First Direct is a great example of this. It’s a service brand that never looks its clients in the eye, never meets them, never has the opportunity to sit down and have a conversation about its service or product range but is consistently rated as one of the most trusted business brands in the UK. and look at its corporate identity, check out the graphic design input into its website and advertising, black, white, down the line tone of voice, absolutely no nonsense. So not great graphics, not fancy creative campaigns and no personal touch. So why so good? From the start, it made a commitment ‘to pioneer amazing service’, and to get the client experience right each time, over time, because it understood that a repeated positive experience creates the trust, that generates the loyalty, that builds the brand, that makes the business.
We are not talking marketing here, not communications, ROI or point of sale, but feelings. Think about the tradespeople you use, we rarely recommend a plumber because of the quality of their graphic design or website. Yes it’s alway the quality of the work that really matters but we always remember how easy they were to get hold of, if they were on time, if they cleaned up, if they were nice people.
Take your local Indian restaurant The biryani has to be good, of course, and the delivery timely, that’s the quality bit – but if it they throw in a complimentary bhaji now and again and remember their regulars’ names, now that’s where the connections are made and the service, the personal marketing and brand starts paying their way.
In building up the friendly, the efficient and the professional, we are getting the little things right that are so important to us all – happy experiences lead to happy thoughts.

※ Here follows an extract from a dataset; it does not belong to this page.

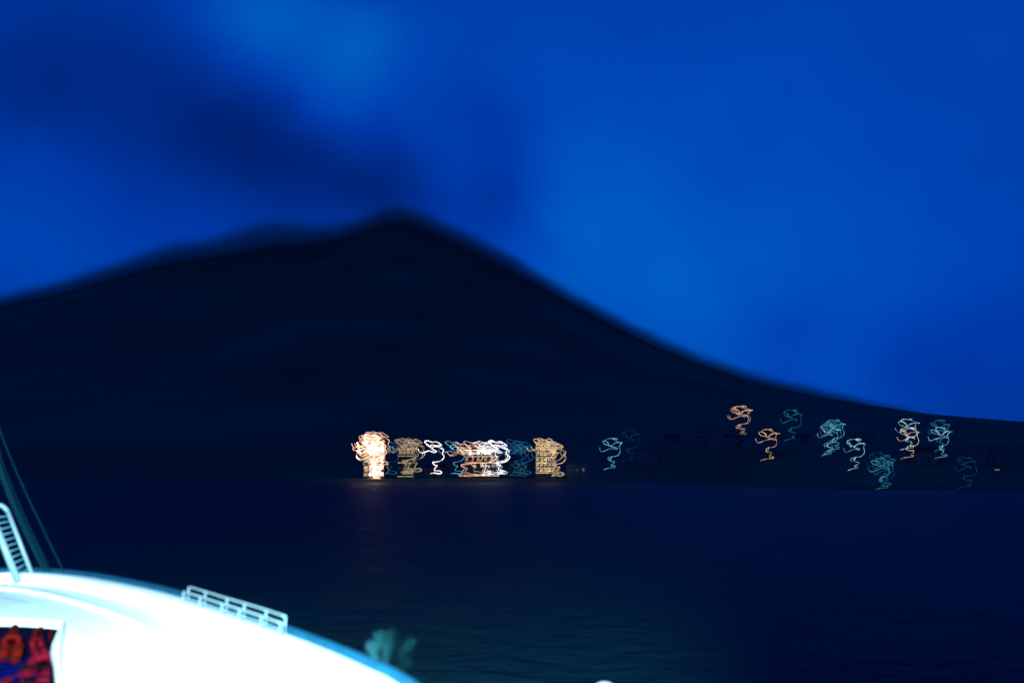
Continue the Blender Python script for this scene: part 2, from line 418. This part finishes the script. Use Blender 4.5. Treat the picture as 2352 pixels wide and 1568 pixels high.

It’s just doing a good job, doing the human things that we all value. That’s how you build trust, and that’s how you generate loyalty, thats how you generate the positive emotions that are so critical to sealing the deal. Marketing? Corporate communications? Graphic design? Be happy and love what you do. That’s the branding strategy that works when it matters.
I liked this story: in March 2017, The Guardian reported how Le Creuset took the concept of customer service to a new level by replacing a 40-year-old casserole dish bought from a charity shop that had lost its stickiness. Possibly over and above the call, l agree, but if you deliver a great product or service and, in the process, make your customers feel like they are valued and you genuinely give a damn, then you are on the right path to making them feel the right way about you, your brand and your business.
From the good, to the bad and the downright ugly.
When was the last time you called an office and tried to set up an appointment? How easy was it? How friendly was the person at the other end of the line, if you managed to call an actual person? A business that is happy to answer your call with a friendly, human voice, does more to build its brand than any marketing, social media campaign or carefully scripted blog will ever do.
Friendly and helpful staff consistently come out top of surveys on customer service, followed by a good knowledge of the product or service and speed of service. The top gripes are almost always how hard it is to get hold of the business (and only being able to email not call), and when you do, automated telephone systems or call centres, being put on hold or passed around lots of different people just to get a simple question answered. And the best at it: First Direct (again), John Lewis, M&S, Tesco Mobile and Pets at Home accordingly to the latest customer service survey Jan 2021 by ThisisMoney.co.uk. Big budget creative campaigns, teams of marketers overseeing carefully managed corporate identities – they may get you there but at the point where it really matters its not the advertising, the digital or social that matters but the sound of a human voice or a warm welcome.
Almost invariably the clearest examples of how not to interact with your customers can be found in the telecoms sector. Do you remember how, many years ago, BT used to tell us ’it’s good to talk’ Now the company, which has suffered all sorts of mis-steps and calamities over the past few years, is trying to spread a little love with its ‘Be There’ campaign.
And yet BT’s customers have been complaining for a long time that they don’t get the service they pay for, BT has been consistently fined for not connecting their rivals to their network within the agreed times and have you ever actually tried calling BT? In a recent Ofcom survey, BT remained the company that attracted the most complaints, overall had a level of dissatisfaction 69 per cent above the industry average and was the slowest company to answer a call, taking on average 2.51 minutes to connect to an operator. ‘Be there’? Really?
And the point being, if it was you on the end of that phone for half an hour only to be cut off, misunderstood or mis-directed – for all the glossy design and positioning in the world, how would it make you feel about that business, about that brand?
Sports Direct is a good example of how to and how not to interact with your customers. Online it is excellent, with a marketing website offering great deals, a user-friendly, neat and uncluttered shopping experience, and a helpful and clear purchase pipeline with no obligation to subscribe or join the club. But I don’t think you could use the words user-friendly or uncluttered about the in-store experience. Often chaotic and very rarely personable, it’s no surprise that according to Which, Sports Direct along with Carphone Warehouse, Debenhams, Homebase and JD Sports were the lowest ranked companies, receiving the same one star out of five for overall customer service.
In conclusion
This article has been a lot about customer service, a phrase we are all so familiar with often without really thinking about what that means. Yes the key is the point of delivery. Friendly, timely, professional at that point is key. But it’s also about the other bits, the little bits, the complimentary bhaji, the builder who always leaves the place clean, the shop assistant who actually listens and helps. These are the moments, this is the humanity coming through that generates the feelings we all remember. How do you want your customers to feel? Well, remember, a smile isn’t just something your face does, it’s indicative of a state of mind, a reflection of attitude and approach, and probably the most underrated marketing strategy, graphic design brief or brand building tool you can buy.